A nugget of truth which Scott35 mentions, and which is also described in the Lighting Design Lab article:

_Starting_ a lamp can _cost_ as much as running that lamp for a significant period of time.

Starting a lamp will eat into its useful life. Lamps take energy to produce, transport, install, and dispose of. So anything that shortens the life of the lamp is using up some of that 'latent' energy.

Rather than calculating the number of kWh is used up simply to have the lamp, it generally makes more sense to talk about the monetary cost of having that lamp. The lamp itself might cost $1 or $2; but you also have to pay the labor for relamping, as well as costs for disposal, so for a quick back of the napkin calculation, it is fair to say that a lamp costs $10.

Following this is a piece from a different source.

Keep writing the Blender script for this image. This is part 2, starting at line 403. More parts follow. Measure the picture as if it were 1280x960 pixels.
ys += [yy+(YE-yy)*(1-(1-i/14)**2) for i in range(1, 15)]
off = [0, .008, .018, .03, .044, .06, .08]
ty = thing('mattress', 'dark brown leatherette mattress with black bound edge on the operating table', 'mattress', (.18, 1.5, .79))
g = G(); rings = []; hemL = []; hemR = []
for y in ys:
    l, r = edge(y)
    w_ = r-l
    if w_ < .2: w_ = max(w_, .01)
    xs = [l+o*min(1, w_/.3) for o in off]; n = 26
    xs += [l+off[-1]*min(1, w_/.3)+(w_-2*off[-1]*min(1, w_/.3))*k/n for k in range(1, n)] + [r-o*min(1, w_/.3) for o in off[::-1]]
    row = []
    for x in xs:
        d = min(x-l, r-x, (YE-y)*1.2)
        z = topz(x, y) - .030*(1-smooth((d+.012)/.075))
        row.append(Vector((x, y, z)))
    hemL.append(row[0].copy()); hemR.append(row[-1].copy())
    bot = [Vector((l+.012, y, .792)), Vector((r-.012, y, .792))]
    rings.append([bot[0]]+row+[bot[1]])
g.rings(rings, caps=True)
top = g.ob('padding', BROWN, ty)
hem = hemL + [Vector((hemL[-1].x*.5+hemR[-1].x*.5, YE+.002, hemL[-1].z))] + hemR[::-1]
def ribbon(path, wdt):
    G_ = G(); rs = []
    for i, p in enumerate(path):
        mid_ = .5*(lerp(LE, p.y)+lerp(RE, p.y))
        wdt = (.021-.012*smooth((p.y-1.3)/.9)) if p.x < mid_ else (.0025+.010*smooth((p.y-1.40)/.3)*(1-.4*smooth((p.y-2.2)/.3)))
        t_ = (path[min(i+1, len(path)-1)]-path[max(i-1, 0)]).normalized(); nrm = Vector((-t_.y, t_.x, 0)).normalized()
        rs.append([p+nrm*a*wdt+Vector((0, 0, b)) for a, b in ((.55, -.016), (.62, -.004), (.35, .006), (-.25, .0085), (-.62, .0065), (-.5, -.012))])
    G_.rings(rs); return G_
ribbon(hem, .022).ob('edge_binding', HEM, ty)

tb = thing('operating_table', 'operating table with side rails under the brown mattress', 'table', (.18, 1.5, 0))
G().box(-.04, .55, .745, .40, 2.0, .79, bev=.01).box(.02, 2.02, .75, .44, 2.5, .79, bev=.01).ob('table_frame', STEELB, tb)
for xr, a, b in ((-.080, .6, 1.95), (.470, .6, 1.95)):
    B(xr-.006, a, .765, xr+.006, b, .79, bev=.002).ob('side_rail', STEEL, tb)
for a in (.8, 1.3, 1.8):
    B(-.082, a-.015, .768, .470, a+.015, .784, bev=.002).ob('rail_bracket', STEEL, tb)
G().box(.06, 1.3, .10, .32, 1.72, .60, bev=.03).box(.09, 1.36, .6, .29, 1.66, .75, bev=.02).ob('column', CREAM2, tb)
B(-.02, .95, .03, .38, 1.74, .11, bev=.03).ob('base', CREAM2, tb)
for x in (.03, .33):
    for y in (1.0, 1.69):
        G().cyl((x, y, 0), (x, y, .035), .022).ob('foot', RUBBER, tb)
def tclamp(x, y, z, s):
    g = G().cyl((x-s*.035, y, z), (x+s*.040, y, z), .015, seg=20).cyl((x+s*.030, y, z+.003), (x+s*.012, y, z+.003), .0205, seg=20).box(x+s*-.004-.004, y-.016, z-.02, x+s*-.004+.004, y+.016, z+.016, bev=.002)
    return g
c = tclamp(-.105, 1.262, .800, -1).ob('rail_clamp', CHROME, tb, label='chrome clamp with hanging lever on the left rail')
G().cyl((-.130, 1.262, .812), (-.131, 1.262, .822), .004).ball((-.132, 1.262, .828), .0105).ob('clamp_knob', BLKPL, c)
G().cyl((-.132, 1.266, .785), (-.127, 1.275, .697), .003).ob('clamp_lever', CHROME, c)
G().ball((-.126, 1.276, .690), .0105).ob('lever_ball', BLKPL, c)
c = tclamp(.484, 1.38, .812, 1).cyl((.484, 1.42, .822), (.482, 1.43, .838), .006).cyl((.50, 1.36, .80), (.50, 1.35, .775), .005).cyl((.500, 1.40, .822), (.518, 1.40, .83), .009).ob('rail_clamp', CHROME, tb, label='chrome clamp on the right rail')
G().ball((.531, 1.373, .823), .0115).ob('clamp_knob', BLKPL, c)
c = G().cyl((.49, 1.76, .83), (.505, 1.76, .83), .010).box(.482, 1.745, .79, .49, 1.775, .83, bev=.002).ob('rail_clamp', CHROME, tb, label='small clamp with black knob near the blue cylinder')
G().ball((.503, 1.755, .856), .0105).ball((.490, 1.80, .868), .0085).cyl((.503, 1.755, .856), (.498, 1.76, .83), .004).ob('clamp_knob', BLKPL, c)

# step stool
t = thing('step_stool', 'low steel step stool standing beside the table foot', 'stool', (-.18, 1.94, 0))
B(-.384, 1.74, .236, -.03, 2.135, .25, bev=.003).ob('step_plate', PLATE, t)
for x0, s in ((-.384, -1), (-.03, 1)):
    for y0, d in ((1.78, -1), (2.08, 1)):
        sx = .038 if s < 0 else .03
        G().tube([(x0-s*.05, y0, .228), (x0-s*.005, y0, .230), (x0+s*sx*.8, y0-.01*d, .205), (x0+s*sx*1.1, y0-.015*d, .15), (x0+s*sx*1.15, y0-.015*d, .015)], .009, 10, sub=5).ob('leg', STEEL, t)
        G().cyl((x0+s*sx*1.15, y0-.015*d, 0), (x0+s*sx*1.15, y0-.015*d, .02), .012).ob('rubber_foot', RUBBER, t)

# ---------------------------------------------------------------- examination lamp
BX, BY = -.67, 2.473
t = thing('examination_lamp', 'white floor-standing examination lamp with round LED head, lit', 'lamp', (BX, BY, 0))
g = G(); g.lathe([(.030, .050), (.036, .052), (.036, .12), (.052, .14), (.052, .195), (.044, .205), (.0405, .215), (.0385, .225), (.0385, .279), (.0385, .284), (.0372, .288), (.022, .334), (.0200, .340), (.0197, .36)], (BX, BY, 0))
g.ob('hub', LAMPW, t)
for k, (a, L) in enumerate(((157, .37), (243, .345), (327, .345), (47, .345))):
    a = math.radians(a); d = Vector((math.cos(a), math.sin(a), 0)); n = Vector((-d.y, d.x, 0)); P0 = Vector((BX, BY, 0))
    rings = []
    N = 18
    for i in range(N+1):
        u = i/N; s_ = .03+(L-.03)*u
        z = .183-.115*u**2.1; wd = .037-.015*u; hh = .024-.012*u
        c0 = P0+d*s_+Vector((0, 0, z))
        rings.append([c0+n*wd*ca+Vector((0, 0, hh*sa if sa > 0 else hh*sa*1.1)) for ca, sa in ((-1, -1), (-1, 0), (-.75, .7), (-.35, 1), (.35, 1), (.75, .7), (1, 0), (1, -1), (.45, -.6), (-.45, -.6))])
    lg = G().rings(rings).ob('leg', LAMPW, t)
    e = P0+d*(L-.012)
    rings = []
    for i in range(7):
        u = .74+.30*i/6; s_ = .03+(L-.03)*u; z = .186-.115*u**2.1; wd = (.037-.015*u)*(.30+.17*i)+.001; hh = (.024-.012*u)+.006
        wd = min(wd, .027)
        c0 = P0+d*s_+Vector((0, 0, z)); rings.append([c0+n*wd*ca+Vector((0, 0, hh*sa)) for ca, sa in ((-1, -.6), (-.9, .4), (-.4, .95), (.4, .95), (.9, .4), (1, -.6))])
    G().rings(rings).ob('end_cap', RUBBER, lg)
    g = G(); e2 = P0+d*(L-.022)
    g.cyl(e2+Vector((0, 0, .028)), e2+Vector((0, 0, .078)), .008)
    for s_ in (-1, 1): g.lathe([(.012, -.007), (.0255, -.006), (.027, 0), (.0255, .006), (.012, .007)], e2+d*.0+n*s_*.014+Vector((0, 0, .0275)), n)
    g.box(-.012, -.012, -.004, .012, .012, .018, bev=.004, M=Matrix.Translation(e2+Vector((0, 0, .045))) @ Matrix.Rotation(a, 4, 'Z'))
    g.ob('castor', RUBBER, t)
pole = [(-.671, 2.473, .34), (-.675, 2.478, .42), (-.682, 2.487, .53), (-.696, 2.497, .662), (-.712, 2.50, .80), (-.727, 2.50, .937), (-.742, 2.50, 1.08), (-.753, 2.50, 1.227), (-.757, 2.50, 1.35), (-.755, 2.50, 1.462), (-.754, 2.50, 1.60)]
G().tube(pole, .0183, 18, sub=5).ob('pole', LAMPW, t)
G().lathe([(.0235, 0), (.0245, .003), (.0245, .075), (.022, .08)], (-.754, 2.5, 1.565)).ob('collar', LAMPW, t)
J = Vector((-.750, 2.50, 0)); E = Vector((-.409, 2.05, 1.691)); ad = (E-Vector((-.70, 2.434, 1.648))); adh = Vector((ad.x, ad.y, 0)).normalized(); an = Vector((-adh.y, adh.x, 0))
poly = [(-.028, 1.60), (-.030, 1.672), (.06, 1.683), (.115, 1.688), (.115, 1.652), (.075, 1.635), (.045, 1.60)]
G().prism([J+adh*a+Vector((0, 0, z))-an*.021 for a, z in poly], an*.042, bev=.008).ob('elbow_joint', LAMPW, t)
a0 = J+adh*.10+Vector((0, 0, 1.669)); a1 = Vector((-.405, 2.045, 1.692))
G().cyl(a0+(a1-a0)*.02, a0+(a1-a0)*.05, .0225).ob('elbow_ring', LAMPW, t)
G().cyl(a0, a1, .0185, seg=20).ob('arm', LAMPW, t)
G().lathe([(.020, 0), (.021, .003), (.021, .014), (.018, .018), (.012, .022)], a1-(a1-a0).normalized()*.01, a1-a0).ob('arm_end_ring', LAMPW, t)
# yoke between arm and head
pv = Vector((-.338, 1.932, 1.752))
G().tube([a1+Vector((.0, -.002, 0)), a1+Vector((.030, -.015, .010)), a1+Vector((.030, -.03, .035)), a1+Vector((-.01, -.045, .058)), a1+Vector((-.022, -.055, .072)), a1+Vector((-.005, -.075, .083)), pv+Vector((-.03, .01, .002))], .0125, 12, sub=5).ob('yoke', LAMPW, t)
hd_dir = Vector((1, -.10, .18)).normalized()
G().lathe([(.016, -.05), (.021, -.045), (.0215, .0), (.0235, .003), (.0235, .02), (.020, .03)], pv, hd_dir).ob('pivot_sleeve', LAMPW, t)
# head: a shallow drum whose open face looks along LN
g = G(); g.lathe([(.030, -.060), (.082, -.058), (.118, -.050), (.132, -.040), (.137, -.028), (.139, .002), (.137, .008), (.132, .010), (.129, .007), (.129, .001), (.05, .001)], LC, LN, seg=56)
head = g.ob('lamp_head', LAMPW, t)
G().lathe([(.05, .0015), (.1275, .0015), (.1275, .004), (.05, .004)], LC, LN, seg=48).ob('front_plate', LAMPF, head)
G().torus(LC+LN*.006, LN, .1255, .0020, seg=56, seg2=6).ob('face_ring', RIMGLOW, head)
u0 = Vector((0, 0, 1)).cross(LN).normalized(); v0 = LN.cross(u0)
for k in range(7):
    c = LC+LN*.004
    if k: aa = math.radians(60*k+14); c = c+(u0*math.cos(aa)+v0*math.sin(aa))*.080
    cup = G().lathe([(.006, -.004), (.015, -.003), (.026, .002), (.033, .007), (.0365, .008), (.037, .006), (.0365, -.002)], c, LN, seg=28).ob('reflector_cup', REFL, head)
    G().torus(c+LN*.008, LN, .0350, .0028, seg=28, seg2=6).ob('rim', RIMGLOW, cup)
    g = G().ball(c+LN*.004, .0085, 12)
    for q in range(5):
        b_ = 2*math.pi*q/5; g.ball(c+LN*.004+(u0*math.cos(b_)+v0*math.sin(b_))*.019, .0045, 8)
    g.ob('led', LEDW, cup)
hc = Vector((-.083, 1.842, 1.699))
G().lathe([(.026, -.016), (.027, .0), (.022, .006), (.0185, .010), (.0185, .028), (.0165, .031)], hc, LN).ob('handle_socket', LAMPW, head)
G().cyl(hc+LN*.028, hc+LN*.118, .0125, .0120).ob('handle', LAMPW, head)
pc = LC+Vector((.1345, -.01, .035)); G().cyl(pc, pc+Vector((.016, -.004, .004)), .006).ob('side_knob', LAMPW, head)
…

Depending upon the technology of the lamp and ballast, you will get anything from 5000 to 200000 starts per lamp (the 200000 is claimed by a manufacturer for a modern and expensive program start ballast, and I'll belive it when I see it.) Say you get 10000 starts per lamp...this says that starting the lamp costs $0.001.

Say the lamp uses 40W after you account for ballast efficiency, and electricity costs $0.10 per kWh. This tells us that it costs $0.004 per hour to run that lamp.

With these assumptions, starting a lamp _costs_ the same as running it for 15 minutes.

I had to pull a bunch of numbers out of my left ear, and costs in a particular situation may be vastly different (especially if you have the program start ballasts), but the cost of starting a lamp is _not_ negligible, even if the power usage is.